WORK INSTRUCTIONS ▸
Every line with the word "high" in it should be extracted from the data that follows.

DATA SHOWN ▸
** Start **

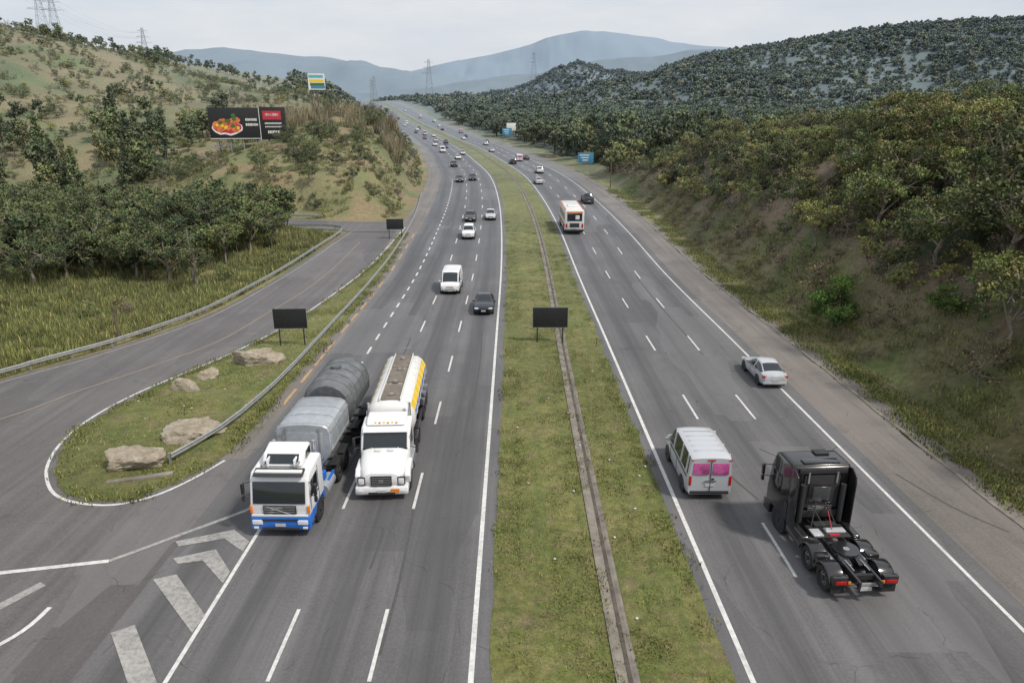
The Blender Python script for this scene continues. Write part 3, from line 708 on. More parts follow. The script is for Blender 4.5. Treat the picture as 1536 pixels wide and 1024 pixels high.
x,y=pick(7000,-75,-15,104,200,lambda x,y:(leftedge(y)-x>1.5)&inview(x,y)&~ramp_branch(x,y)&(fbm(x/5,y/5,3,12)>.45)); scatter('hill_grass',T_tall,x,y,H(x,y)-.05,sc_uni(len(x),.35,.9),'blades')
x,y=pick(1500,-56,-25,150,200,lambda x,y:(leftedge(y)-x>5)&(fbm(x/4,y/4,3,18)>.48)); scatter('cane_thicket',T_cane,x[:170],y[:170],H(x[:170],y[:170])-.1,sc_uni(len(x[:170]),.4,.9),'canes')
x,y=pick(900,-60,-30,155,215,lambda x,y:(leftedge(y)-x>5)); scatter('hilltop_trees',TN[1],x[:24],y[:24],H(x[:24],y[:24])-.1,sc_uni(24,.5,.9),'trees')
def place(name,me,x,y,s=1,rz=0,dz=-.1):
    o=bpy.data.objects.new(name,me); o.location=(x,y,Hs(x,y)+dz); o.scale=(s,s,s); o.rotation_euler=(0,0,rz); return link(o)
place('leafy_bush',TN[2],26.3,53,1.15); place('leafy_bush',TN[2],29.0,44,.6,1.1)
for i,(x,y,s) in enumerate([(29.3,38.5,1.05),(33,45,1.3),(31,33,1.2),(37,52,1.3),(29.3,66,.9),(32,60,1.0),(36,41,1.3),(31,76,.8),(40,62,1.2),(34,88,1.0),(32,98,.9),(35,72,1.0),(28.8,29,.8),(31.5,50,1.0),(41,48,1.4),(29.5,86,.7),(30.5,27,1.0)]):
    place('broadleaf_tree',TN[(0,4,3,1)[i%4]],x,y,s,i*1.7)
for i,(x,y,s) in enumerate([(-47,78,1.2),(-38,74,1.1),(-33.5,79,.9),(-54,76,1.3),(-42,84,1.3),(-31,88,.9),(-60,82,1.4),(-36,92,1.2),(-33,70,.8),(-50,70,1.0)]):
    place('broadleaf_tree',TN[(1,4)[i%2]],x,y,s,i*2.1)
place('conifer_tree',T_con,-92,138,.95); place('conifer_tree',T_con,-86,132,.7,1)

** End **
** Start **

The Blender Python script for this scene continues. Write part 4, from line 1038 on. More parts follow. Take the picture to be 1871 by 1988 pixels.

** End **
** Start **

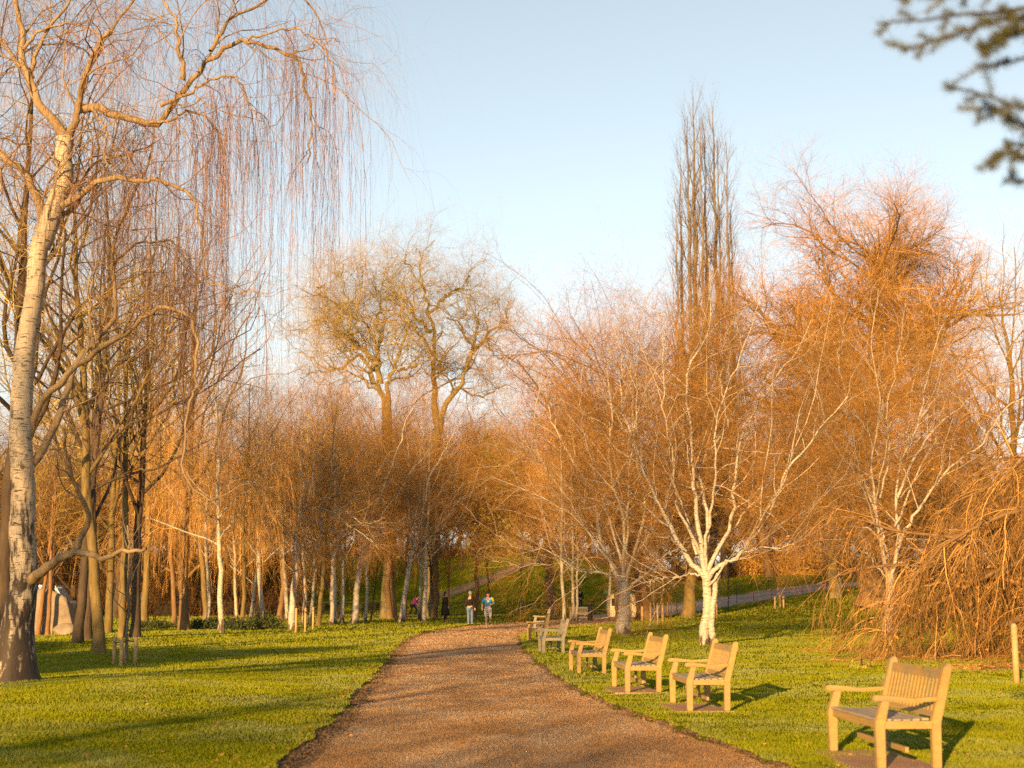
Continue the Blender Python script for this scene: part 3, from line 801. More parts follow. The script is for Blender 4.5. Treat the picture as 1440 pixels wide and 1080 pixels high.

** End **

COMPLETE RESPONSE ▸
The Blender Python script for this scene continues. Write part 3, from line 708 on. More parts follow. The script is for Blender 4.5. Treat the picture as 1536 pixels wide and 1024 pixels high.
Continue the Blender Python script for this scene: part 3, from line 801. More parts follow. The script is for Blender 4.5. Treat the picture as 1440 pixels wide and 1080 pixels high.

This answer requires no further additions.